The Great Hall of the ducal tower of Siedlęcin with the unique set of the wall paintings depicting the marvelous exploits of Sir Lancelot of the Lake. Photo courtesy of Artur Wosz

The Siedlęcin set has never been finished, perhaps due to its founder’s death or for more down-to-earth reasons such as lack of means to continue the expensive work. The unfinished portion on the western wall of the Great Hall shows the duel between Lancelot and Sagramour le Desreez and Lancelot healing Urry de Hongre.

The survival of a set of early fourteenth century wall paintings within a tower of about the same date is unusual. Even more extraordinary is the fact that the preserved ceiling timbers also date from this period. Being the oldest surviving wooden ceilings in Poland. The fabric of the tower dates from the 1320s, with the roof added in the 1570s. Upon Duke Henryk’s death in 1346, the Tower passed through the hands of several different owners, mostly knightly families. In the 1530s it was revamped and modernized, with a fireplace inserted on the first floor and new staircases added. No substantive changes, however, were made in the 17th, 18th, 19th or 20th centuries. At some date – we do not know when exactly – the paintings were covered over with whitewash. They were rediscovered in the late 1880s and have now been cleaned and conserved.

Further reading: Allaire G., Psaki F.G. The Arthur of the Italians: The Arthurian Legend in Medieval Italian Literature and Culture; Lupack A. Oxford Guide to Arthurian Literature and Legend; Nocuń P. Wieża mieszkalna w Siedlęcinie w świetle dotychczasowych badań; Witkowski J. Szlachetna a wielce żałosna opowieść o Panu Lancelocie z Jeziora. Dekoracja malarska wielkiej sali wieży mieszkalnej w Siedlęcinie

21 thoughts on “Discovering King Arthur: Arthurian Wall Paintings Preserved in Poland – A guest post by Katarzyna Ogrodnik-Fujcik

  1. Thank you for your comments. I am really happy my post sparked such an interest. And special thanks to Susan for her kind invitation and giving me this great opportunity to tell a few words about Arthurian wall paintings preserved in Poland.

    Liked by 4 people

  2. I went to the website for Longthorpe Tower, Peterborough. Loved it! Made sure to encourage reading Ms. Ogrodnik-Fujcik’s fine article!

    Please ladies, may we have more?

    Liked by 2 people

  3. I work as a volunteer guide at a tower in England almost exactly contemporary with the ducal tower – it has wall paintings but not the Nine Worthies, I would like to include a picture from this post, the window seat, in a post about the similarities. Would that be permissible?

    Liked by 2 people

  4. Wonderful how international these legends were! Must remember this was a time before ardent nationalism, when all stories of heroes were eagerly absorbed from minstrel bands, court musicians, chronicles & popular literature (often read out loud to groups of people).

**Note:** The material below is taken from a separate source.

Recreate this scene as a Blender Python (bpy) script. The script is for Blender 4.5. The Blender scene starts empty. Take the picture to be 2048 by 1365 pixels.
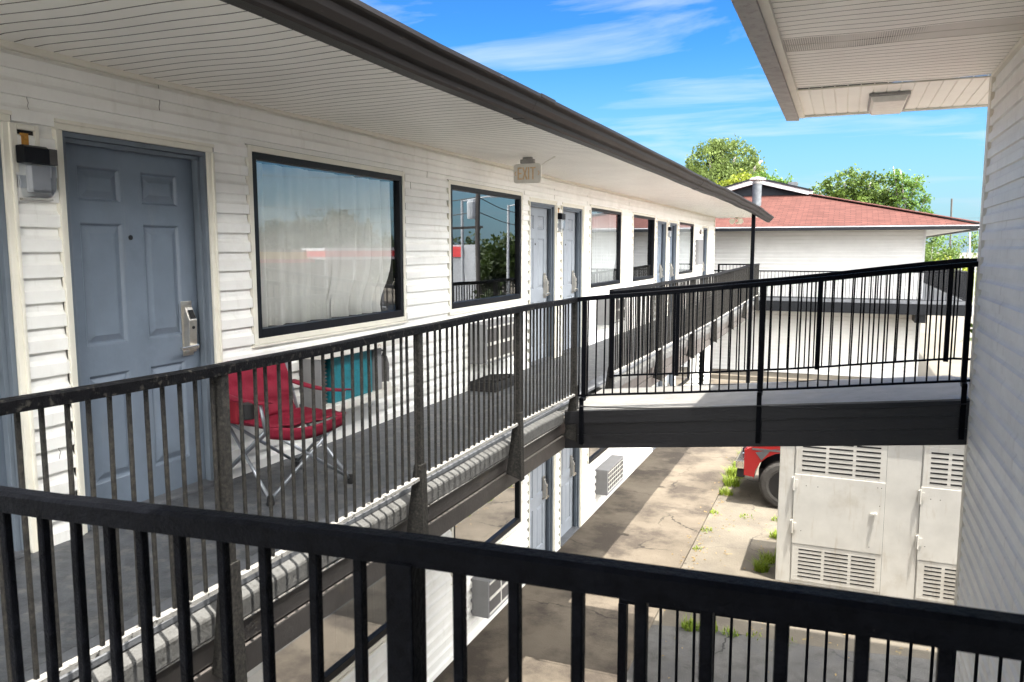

    Even more so, that the heroes included non-Christians, at a time when heretics were dealt with harshly! Ill-starred lovers, bravery, treachery, all the traits STILL found fascinating in today’s storytelling! We’re hardly different from those folks!

    Thrilled that these artifacts are in as good a shape as they are, and that they’re being so carefully preserved! Fine work, Ms. Ogrodnik-Fujcik!

    Thank you, Ms. Abernethy!

    Liked by 1 person

  5. The Breton saint Albinus of Angers (St Aubin in French) is recalled in numerous place names across Northern Europe into Poland.

    Perhaps the most interesting historic question is by whom these stories and commemorations were conveyed.